Your goal: Write the data out again, character for character, with no images.

Data lines:
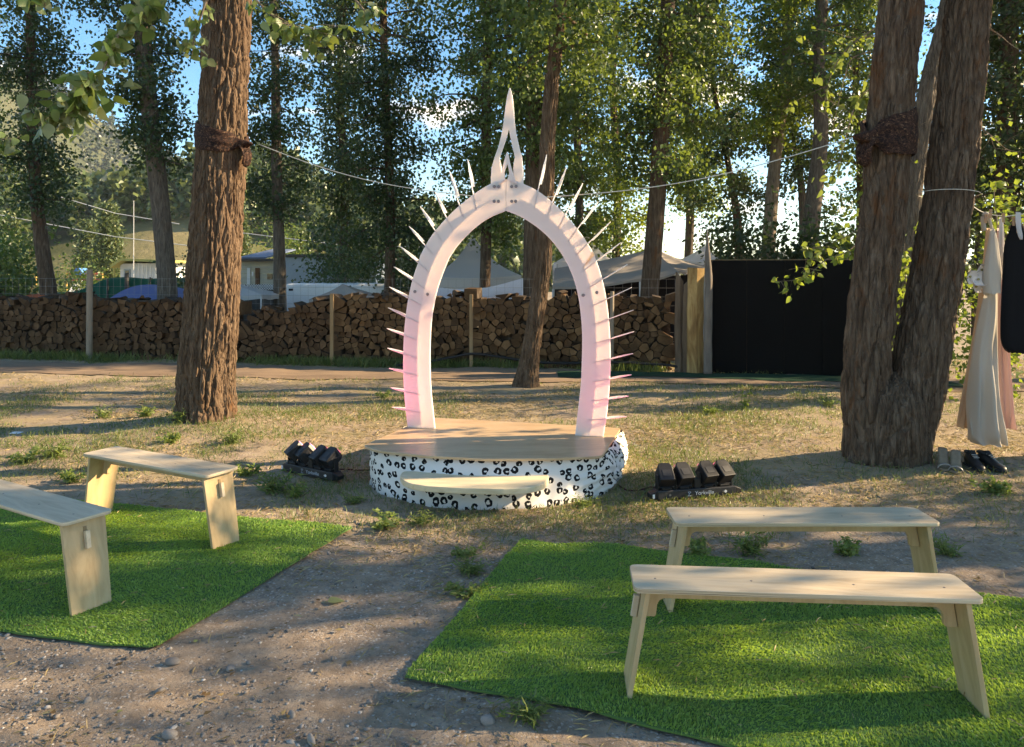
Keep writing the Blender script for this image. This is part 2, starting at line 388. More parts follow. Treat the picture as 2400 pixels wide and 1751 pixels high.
def mat_ground():
    m, nt, b = new_mat('dirt_ground')
    v = coord_node(nt, 'World')
    n1 = noise_node(nt, v, 0.9, 6, 0.6, 0.5); n2 = noise_node(nt, v, 9, 7, 0.7); n3 = noise_node(nt, v, 2.3, 6, 0.65, 0.3)
    r1 = ramp_node(nt, [(0.32, (0.22, 0.163, 0.118)), (0.52, (0.35, 0.265, 0.195)), (0.74, (0.49, 0.385, 0.29))])
    nt.links.new(n2.outputs['Fac'], r1.inputs['Fac'])
    r2 = ramp_node(nt, [(0.40, (0, 0, 0)), (0.60, (0.85, 0.85, 0.85))]); nt.links.new(n3.outputs['Fac'], r2.inputs['Fac'])
    # straw litter and thin grass farther from the path
    sep = nt.nodes.new('ShaderNodeSeparateXYZ'); nt.links.new(v.outputs['Vector'], sep.inputs['Vector'])
    mr = nt.nodes.new('ShaderNodeMapRange'); mr.inputs['From Min'].default_value = 4.3; mr.inputs['From Max'].default_value = 6.2
    nt.links.new(sep.outputs['Y'], mr.inputs['Value'])
    mul = nt.nodes.new('ShaderNodeMath'); mul.operation = 'MULTIPLY'
    nt.links.new(r2.outputs['Color'], mul.inputs[0]); nt.links.new(mr.outputs['Result'], mul.inputs[1])
    r4 = ramp_node(nt, [(0.3, (0.19, 0.17, 0.085)), (0.5, (0.33, 0.255, 0.15)), (0.7, (0.42, 0.325, 0.21))]); nt.links.new(n1.outputs['Fac'], r4.inputs['Fac'])
    mx = nt.nodes.new('ShaderNodeMix'); mx.data_type = 'RGBA'
    nt.links.new(mul.outputs['Value'], mx.inputs['Factor']); nt.links.new(r1.outputs['Color'], mx.inputs['A']); nt.links.new(r4.outputs['Color'], mx.inputs['B'])
    # grit: small stones of mixed greys, densest on the path
    vo = nt.nodes.new('ShaderNodeTexVoronoi'); vo.inputs['Scale'].default_value = 95; vo.inputs['Randomness'].default_value = 1.0; nt.links.new(v.outputs['Vector'], vo.inputs['Vector'])
    sc = nt.nodes.new('ShaderNodeSeparateColor'); nt.links.new(vo.outputs['Color'], sc.inputs['Color'])
    gr = ramp_node(nt, [(0.0, (0.19, 0.158, 0.135)), (0.5, (0.33, 0.275, 0.23)), (0.85, (0.43, 0.365, 0.31)), (1.0, (0.60, 0.55, 0.50))]); nt.links.new(sc.outputs['Green'], gr.inputs['Fac'])
    n6 = noise_node(nt, v, 1.6, 6, 0.65, 0.3); gm = ramp_node(nt, [(0.42, (0.12, 0.12, 0.12)), (0.62, (0.62, 0.62, 0.62))]); nt.links.new(n6.outputs['Fac'], gm.inputs['Fac'])
    gt = nt.nodes.new('ShaderNodeMath'); gt.operation = 'LESS_THAN'; nt.links.new(sc.outputs['Red'], gt.inputs[0]); nt.links.new(gm.outputs['Color'], gt.inputs[1])
    inv = nt.nodes.new('ShaderNodeMath'); inv.operation = 'SUBTRACT'; inv.inputs[0].default_value = 1.0; nt.links.new(mr.outputs['Result'], inv.inputs[1])
    g2 = nt.nodes.new('ShaderNodeMath'); g2.operation = 'MULTIPLY'; nt.links.new(gt.outputs['Value'], g2.inputs[0]); nt.links.new(inv.outputs['Value'], g2.inputs[1])
    g3 = nt.nodes.new('ShaderNodeMath'); g3.operation = 'MULTIPLY'; g3.inputs[1].default_value = 0.75; nt.links.new(g2.outputs['Value'], g3.inputs[0])
    mx2 = nt.nodes.new('ShaderNodeMix'); mx2.data_type = 'RGBA'
    nt.links.new(g3.outputs['Value'], mx2.inputs['Factor']); nt.links.new(mx.outputs['Result'], mx2.inputs['A']); nt.links.new(gr.outputs['Color'], mx2.inputs['B'])
    nt.links.new(mx2.outputs['Result'], b.inputs['Base Color'])
    b.inputs['Roughness'].default_value = 0.95; b.inputs['Specular IOR Level'].default_value = 0.12
    n5 = noise_node(nt, v, 55, 8, 0.75); bp = nt.nodes.new('ShaderNodeBump'); bp.inputs['Strength'].default_value = 0.8; bp.inputs['Distance'].default_value = 0.02
    nt.links.new(n5.outputs['Fac'], bp.inputs['Height'])
    dm = nt.nodes.new('ShaderNodeMath'); dm.operation = 'MULTIPLY_ADD'; dm.inputs[1].default_value = -1.0; dm.inputs[2].default_value = 1.0; nt.links.new(vo.outputs['Distance'], dm.inputs[0])
    dg = nt.nodes.new('ShaderNodeMath'); dg.operation = 'MULTIPLY'; nt.links.new(dm.outputs['Value'], dg.inputs[0]); nt.links.new(g2.outputs['Value'], dg.inputs[1])
    bp2 = nt.nodes.new('ShaderNodeBump'); bp2.inputs['Strength'].default_value = 0.7; bp2.inputs['Distance'].default_value = 0.008
    nt.links.new(dg.outputs['Value'], bp2.inputs['Height']); nt.links.new(bp.outputs['Normal'], bp2.inputs['Normal']); nt.links.new(bp2.outputs['Normal'], b.inputs['Normal'])
    return m
M['ground'] = mat_ground()
struct(add('ground', mesh_np('ground', V, Q, True), M['ground']), 'trampled dirt ground with thin dry grass')

# the track in front of the woodpile
def strip_mesh(name, A, B, na, nb, lift, edge_noise=0.0, seed=0):
    """A, B: lists of points along the two long sides"""
    A = resample(A, na); B = resample(B, na)
    t = np.linspace(0, 1, nb)[None, :, None]
    P = A[:, None, :] * (1 - t) + B[:, None, :] * t
    if edge_noise:
        e = edge_noise * vnoise(np.arange(na) * 0.35, 0.5, 0, seed); e2 = edge_noise * vnoise(np.arange(na) * 0.35, 9.5, 0, seed)
        P[:, :, 1] += e[:, None] * (1 - t[..., 0]) + e2[:, None] * t[..., 0]
    z = gh(P[..., 0], P[..., 1]) + lift
    V = np.stack([P[..., 0], P[..., 1], z], 2).reshape(-1, 3)
    ii = np.arange((na-1)*(nb-1)); r, c = ii // (nb-1), ii % (nb-1)
    Q = np.stack([r*nb+c, (r+1)*nb+c, (r+1)*nb+c+1, r*nb+c+1], 1)
    return mesh_np(name, V, Q, True)
M['road'] = mat_noise('dirt_track', [(0.3, (0.19, 0.132, 0.092)), (0.55, (0.27, 0.19, 0.132)), (0.75, (0.35, 0.25, 0.17))], 1.3, 8, 'World', (0.35, 1.6, 1), 0.95, 0.6, 30, 0.02, 0.1, 0.0, 0.7)
struct(add('dirt_road', strip_mesh('dirt_road', [(-26, 14.6), (-9, 12.5), (0, 11.6), (6.5, 10.5), (16, 8.6)], [(-26, 16.8), (-9, 14.0), (0, 13.0), (6.5, 11.9), (16, 10.6)], 260, 26, 0.012, 0.12, 3), M['road']), 'packed dirt track running past the woodpile')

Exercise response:
Keep writing the Blender script for this image. This is part 2, starting at line 388. More parts follow. Treat the picture as 2400 pixels wide and 1751 pixels high.
def mat_ground():
    m, nt, b = new_mat('dirt_ground')
    v = coord_node(nt, 'World')
    n1 = noise_node(nt, v, 0.9, 6, 0.6, 0.5); n2 = noise_node(nt, v, 9, 7, 0.7); n3 = noise_node(nt, v, 2.3, 6, 0.65, 0.3)
    r1 = ramp_node(nt, [(0.32, (0.22, 0.163, 0.118)), (0.52, (0.35, 0.265, 0.195)), (0.74, (0.49, 0.385, 0.29))])
    nt.links.new(n2.outputs['Fac'], r1.inputs['Fac'])
    r2 = ramp_node(nt, [(0.40, (0, 0, 0)), (0.60, (0.85, 0.85, 0.85))]); nt.links.new(n3.outputs['Fac'], r2.inputs['Fac'])
    # straw litter and thin grass farther from the path
    sep = nt.nodes.new('ShaderNodeSeparateXYZ'); nt.links.new(v.outputs['Vector'], sep.inputs['Vector'])
    mr = nt.nodes.new('ShaderNodeMapRange'); mr.inputs['From Min'].default_value = 4.3; mr.inputs['From Max'].default_value = 6.2
    nt.links.new(sep.outputs['Y'], mr.inputs['Value'])
    mul = nt.nodes.new('ShaderNodeMath'); mul.operation = 'MULTIPLY'
    nt.links.new(r2.outputs['Color'], mul.inputs[0]); nt.links.new(mr.outputs['Result'], mul.inputs[1])
    r4 = ramp_node(nt, [(0.3, (0.19, 0.17, 0.085)), (0.5, (0.33, 0.255, 0.15)), (0.7, (0.42, 0.325, 0.21))]); nt.links.new(n1.outputs['Fac'], r4.inputs['Fac'])
    mx = nt.nodes.new('ShaderNodeMix'); mx.data_type = 'RGBA'
    nt.links.new(mul.outputs['Value'], mx.inputs['Factor']); nt.links.new(r1.outputs['Color'], mx.inputs['A']); nt.links.new(r4.outputs['Color'], mx.inputs['B'])
    # grit: small stones of mixed greys, densest on the path
    vo = nt.nodes.new('ShaderNodeTexVoronoi'); vo.inputs['Scale'].default_value = 95; vo.inputs['Randomness'].default_value = 1.0; nt.links.new(v.outputs['Vector'], vo.inputs['Vector'])
    sc = nt.nodes.new('ShaderNodeSeparateColor'); nt.links.new(vo.outputs['Color'], sc.inputs['Color'])
    gr = ramp_node(nt, [(0.0, (0.19, 0.158, 0.135)), (0.5, (0.33, 0.275, 0.23)), (0.85, (0.43, 0.365, 0.31)), (1.0, (0.60, 0.55, 0.50))]); nt.links.new(sc.outputs['Green'], gr.inputs['Fac'])
    n6 = noise_node(nt, v, 1.6, 6, 0.65, 0.3); gm = ramp_node(nt, [(0.42, (0.12, 0.12, 0.12)), (0.62, (0.62, 0.62, 0.62))]); nt.links.new(n6.outputs['Fac'], gm.inputs['Fac'])
    gt = nt.nodes.new('ShaderNodeMath'); gt.operation = 'LESS_THAN'; nt.links.new(sc.outputs['Red'], gt.inputs[0]); nt.links.new(gm.outputs['Color'], gt.inputs[1])
    inv = nt.nodes.new('ShaderNodeMath'); inv.operation = 'SUBTRACT'; inv.inputs[0].default_value = 1.0; nt.links.new(mr.outputs['Result'], inv.inputs[1])
    g2 = nt.nodes.new('ShaderNodeMath'); g2.operation = 'MULTIPLY'; nt.links.new(gt.outputs['Value'], g2.inputs[0]); nt.links.new(inv.outputs['Value'], g2.inputs[1])
    g3 = nt.nodes.new('ShaderNodeMath'); g3.operation = 'MULTIPLY'; g3.inputs[1].default_value = 0.75; nt.links.new(g2.outputs['Value'], g3.inputs[0])
    mx2 = nt.nodes.new('ShaderNodeMix'); mx2.data_type = 'RGBA'
    nt.links.new(g3.outputs['Value'], mx2.inputs['Factor']); nt.links.new(mx.outputs['Result'], mx2.inputs['A']); nt.links.new(gr.outputs['Color'], mx2.inputs['B'])
    nt.links.new(mx2.outputs['Result'], b.inputs['Base Color'])
    b.inputs['Roughness'].default_value = 0.95; b.inputs['Specular IOR Level'].default_value = 0.12
    n5 = noise_node(nt, v, 55, 8, 0.75); bp = nt.nodes.new('ShaderNodeBump'); bp.inputs['Strength'].default_value = 0.8; bp.inputs['Distance'].default_value = 0.02
    nt.links.new(n5.outputs['Fac'], bp.inputs['Height'])
    dm = nt.nodes.new('ShaderNodeMath'); dm.operation = 'MULTIPLY_ADD'; dm.inputs[1].default_value = -1.0; dm.inputs[2].default_value = 1.0; nt.links.new(vo.outputs['Distance'], dm.inputs[0])
    dg = nt.nodes.new('ShaderNodeMath'); dg.operation = 'MULTIPLY'; nt.links.new(dm.outputs['Value'], dg.inputs[0]); nt.links.new(g2.outputs['Value'], dg.inputs[1])
    bp2 = nt.nodes.new('ShaderNodeBump'); bp2.inputs['Strength'].default_value = 0.7; bp2.inputs['Distance'].default_value = 0.008
    nt.links.new(dg.outputs['Value'], bp2.inputs['Height']); nt.links.new(bp.outputs['Normal'], bp2.inputs['Normal']); nt.links.new(bp2.outputs['Normal'], b.inputs['Normal'])
    return m
M['ground'] = mat_ground()
struct(add('ground', mesh_np('ground', V, Q, True), M['ground']), 'trampled dirt ground with thin dry grass')

# the track in front of the woodpile
def strip_mesh(name, A, B, na, nb, lift, edge_noise=0.0, seed=0):
    """A, B: lists of points along the two long sides"""
    A = resample(A, na); B = resample(B, na)
    t = np.linspace(0, 1, nb)[None, :, None]
    P = A[:, None, :] * (1 - t) + B[:, None, :] * t
    if edge_noise:
        e = edge_noise * vnoise(np.arange(na) * 0.35, 0.5, 0, seed); e2 = edge_noise * vnoise(np.arange(na) * 0.35, 9.5, 0, seed)
        P[:, :, 1] += e[:, None] * (1 - t[..., 0]) + e2[:, None] * t[..., 0]
    z = gh(P[..., 0], P[..., 1]) + lift
    V = np.stack([P[..., 0], P[..., 1], z], 2).reshape(-1, 3)
    ii = np.arange((na-1)*(nb-1)); r, c = ii // (nb-1), ii % (nb-1)
    Q = np.stack([r*nb+c, (r+1)*nb+c, (r+1)*nb+c+1, r*nb+c+1], 1)
    return mesh_np(name, V, Q, True)
M['road'] = mat_noise('dirt_track', [(0.3, (0.19, 0.132, 0.092)), (0.55, (0.27, 0.19, 0.132)), (0.75, (0.35, 0.25, 0.17))], 1.3, 8, 'World', (0.35, 1.6, 1), 0.95, 0.6, 30, 0.02, 0.1, 0.0, 0.7)
struct(add('dirt_road', strip_mesh('dirt_road', [(-26, 14.6), (-9, 12.5), (0, 11.6), (6.5, 10.5), (16, 8.6)], [(-26, 16.8), (-9, 14.0), (0, 13.0), (6.5, 11.9), (16, 10.6)], 260, 26, 0.012, 0.12, 3), M['road']), 'packed dirt track running past the woodpile')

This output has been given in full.